La popularidad siguió creciendo, como la codicia de Walter, y cansada del temperamento y los abusos de su esposo, Margaret huyó Hawái y dio a conocer la verdad sobre la autoría de las obras, desatando un quilombo legal que sacudió a los medios de todo el mundo.
Hoy, Margaret Keane disfruta de sus logros, pero su lucha es la de muchas mujeres que tuvieron que superar los prejuicios y abrirse camino en un mundo dominado por la testosterona. Ese es uno de los puntos a favor de la película, el tratamiento de está era tan “machista” que en seguida fue absorbida por los desenfrenados años sesenta como si nunca hubiera pasado nada.

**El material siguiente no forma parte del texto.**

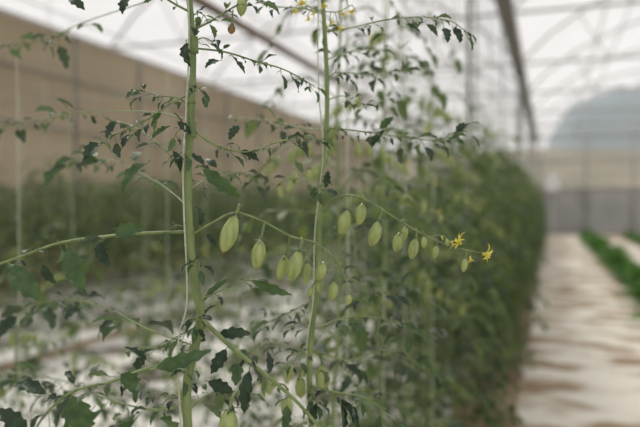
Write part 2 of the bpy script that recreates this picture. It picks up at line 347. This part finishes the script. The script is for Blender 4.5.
# ================================================================= row plants (instanced variants)
RM = [M_STEM, M_BLEAF, M_BLEAFD, M_FRUIT, M_PETAL, M_DRY, M_TWINE]
def row_plant(seed, h=1.75, dens=20, zlo=.2, ns=7, nt=1, lsize=.05):
    r = random.Random(seed); mb = MB()
    pts = [Vector((r.uniform(-.03, .03), r.uniform(-.03, .03), z*h/8)) for z in range(9)]; pts[0] = Vector((0, 0, 0))
    path = cr(pts, 4); tube(mb, path, .007, .003, STEM, 6)
    tube(mb, [Vector((0, 0, .05)), Vector((.01, 0, 1.2)), Vector((0, 0, 2.6))], .0022, .0022, TWINE, 4)
    for i in range(dens):
        z = zlo+(h*.98-zlo)*((i+r.random())/dens)
        p = min(path, key=lambda q: abs(q.z-z)); a = i*2.4+r.uniform(-.5, .5)
        top = z/h; ln = r.uniform(.20, .36)*(1.0 if top < .75 else .65)
        o = Vector((math.cos(a), math.sin(a), 0)); up = r.uniform(.05, .4)
        q = [p, p+o*ln*.4+Vector((0, 0, up*ln*.7)), p+o*ln*.75+Vector((0, 0, up*ln*.3)), p+o*ln+Vector((0, 0, -ln*r.uniform(.1, .5)))]
        c = cr(q, 4); tube(mb, c, .0022, .001, STEM, 4)
        nl = len(c)
        for k in range(3, nl, 2):
            T = (c[k]-c[k-1]).normalized(); S = T.cross(Vector((0, 0, 1))).normalized()
            for s in (1, -1):
                D = T*.4+S*s+Vector((0, 0, r.uniform(-.8, .1))); L = lsize*r.uniform(.6, 1.3)*(1.15 if top < .7 else .7)
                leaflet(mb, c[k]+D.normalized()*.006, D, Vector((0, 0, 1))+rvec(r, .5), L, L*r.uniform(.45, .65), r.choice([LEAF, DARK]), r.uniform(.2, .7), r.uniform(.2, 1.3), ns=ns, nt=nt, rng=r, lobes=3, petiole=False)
        D = (c[-1]-c[-2]); leaflet(mb, c[-1], D, Vector((0, 0, 1))+rvec(r, .4), lsize*1.3, lsize*.75, LEAF, .4, .8, ns=ns, nt=nt, rng=r, petiole=False)
    for i in range(5):
        z = h*r.uniform(.45, .95); p = min(path, key=lambda q: abs(q.z-z)); a = r.uniform(0, 6.28); o = Vector((math.cos(a), math.sin(a), 0))
        c = cr([p, p+o*.07+Vector((0, 0, .02)), p+o*.14, p+o*.2-Vector((0, 0, .04))], 3); tube(mb, c, .002, .001, STEM, 4)
        for k in range(3, len(c)):
            L = .045*(1.1-.5*k/len(c)); t = c[k]+Vector((r.uniform(-.01, .01), r.uniform(-.01, .01), -.008))
            fruit(mb, t, t+Vector((r.uniform(-.004, .004), 0, -L)), L*.52, seg=8, ns=6, rng=r, sep=False)
        flower(mb, c[-1], o-Vector((0, 0, .5)), .014, r, .7)
    return mb.obj('row_plant_mesh', RM, link=False)
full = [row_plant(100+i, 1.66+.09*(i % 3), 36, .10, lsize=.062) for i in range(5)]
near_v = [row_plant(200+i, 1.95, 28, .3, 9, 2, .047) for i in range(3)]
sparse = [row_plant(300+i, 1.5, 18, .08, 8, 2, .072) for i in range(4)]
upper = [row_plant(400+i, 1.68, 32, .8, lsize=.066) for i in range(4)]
def row(name, x, ys, variants, jit=.05, smin=.9, smax=1.1, seed=0):
    r = random.Random(seed); e = bpy.data.objects.new(name, None); e.location = (x, ys[0], 0); scene.collection.objects.link(e)
    for i, y in enumerate(ys):
        o = bpy.data.objects.new('plant_%d' % (i+1), r.choice(variants)); scene.collection.objects.link(o); o.parent = e
        o.location = (r.uniform(-jit, jit), y-ys[0]+r.uniform(-jit, jit), 0); o.rotation_euler = (0, 0, r.uniform(0, 6.28))
        s = r.uniform(smin, smax); o.scale = (s, s, s*r.uniform(.95, 1.05))
    return e
def fr(a, b, s):
    o = []
    while a < b: o.append(a); a += s
    return o
row('tomato_plant_row', -.50, fr(1.62, 3.1, .38), near_v, seed=1, smin=.95, jit=.04)
row('tomato_plant_row', -.50, fr(3.2, 30, .33), full, seed=2, smin=.88, smax=1.12, jit=.08)
row('tomato_plant_row', -.9, fr(3.4, 30, .42), full, seed=3, smin=.8, smax=1.0)
row('tomato_plant_row', -1.4, fr(1.5, 4, .7), sparse, seed=24, smin=.62, smax=.8)
row('tomato_plant_row', -2.1, fr(1.7, 8, .7), sparse, seed=4, smin=.7, smax=.95, jit=.15)
row('tomato_plant_row', -2.1, fr(8, 30, .6), full, seed=9, smin=.8, smax=.95)
row('tomato_plant_row', -3.1, fr(2.8, 14, .9), sparse, seed=44, smin=.6, smax=.9, jit=.2)
row('tomato_plant_row', -4.5, fr(3, 30, .36), upper, seed=5, smin=.82, smax=1.05)
row('tomato_plant_row', -4.6, fr(3.3, 14, 1.1), sparse, seed=45, smin=.6, smax=.9, jit=.2)
row('tomato_plant_row', -5.7, fr(3, 30, .36), upper, seed=15, smin=.85, smax=1.05)
row('tomato_plant_row', -6.8, fr(3, 30, .36), upper, seed=6, smin=.9, smax=1.1)
row('tomato_plant_row', -7.3, fr(3, 30, .36), full, seed=7, smin=.85, smax=1.1)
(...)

Burton triunfa desde la prolijísima reconstrucción de época, sus colores, sus texturas y su puesta en escena. La actuación, siempre genial e impecable de Amy Adams, se destaca mucho más que la previsibilidad del encanto/psicopatía de Waltz que parece no poder abandonar este tipo de personajes. Danny Huston, Krysten Ritter, Jason Schwartzman, Terence Stamp y Jon Polito completan un gran elenco, pero es el guión y la “simplicidad” de la historia de Scott Alexander y Larry Karaszewski lo que falla. No hay nada nuevo para ofrecer, y gran parte de lo que muestra aburre después de un rato, se vuelve monótono y reiterativo como los grandes ojos que nos miran desde la pantalla.